Ce jour-là, ses pas l’emmènent dans une autre partie de la forêt, sur un petit sentier en direction de la mare à Piat, située sur le plateau de Belle-Croix. Tapie dans la végétation basse, l’étendue plate est si gorgée d’eau qu’elle semble ne faire plus qu’un avec le sol qui la borde. Les belles feuilles des futurs nénuphars blancs estivaux parsèment déjà la surface de la mare. Théodore Rousseau la crayonne en 1856, le photographe Eugène Cuvelier (1837-1900) la capture de nombreuses fois dans les mêmes périodes, immortalisant ainsi les mutations du paysage.
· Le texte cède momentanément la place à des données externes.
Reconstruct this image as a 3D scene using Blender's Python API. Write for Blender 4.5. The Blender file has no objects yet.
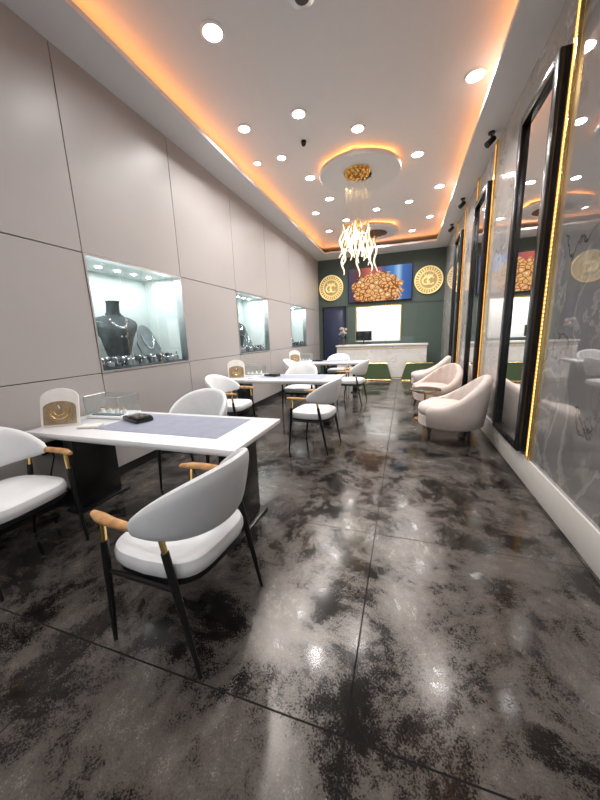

Ces zones humides, trésors de biodiversité en voie de disparition, sont une des raretés de Fontainebleau et menacées par la surfréquentation touristique. Leurs riches profondeurs racontent pourtant, elles aussi, le passé du climat et de la végétation forestiers. Noémie Goudal s’approche : l’eau de la mare à Piat est si noire qu’elle reflète parfaitement le tapis des arbres plantés tout autour, donnant le sentiment qu’à tout moment elle pourrait subitement les avaler. Une illusion d’optique troublante dont l’artiste pourrait se saisir dans une prochaine oeuvre, elle qui dissout les paysages avec du papier hydrosoluble.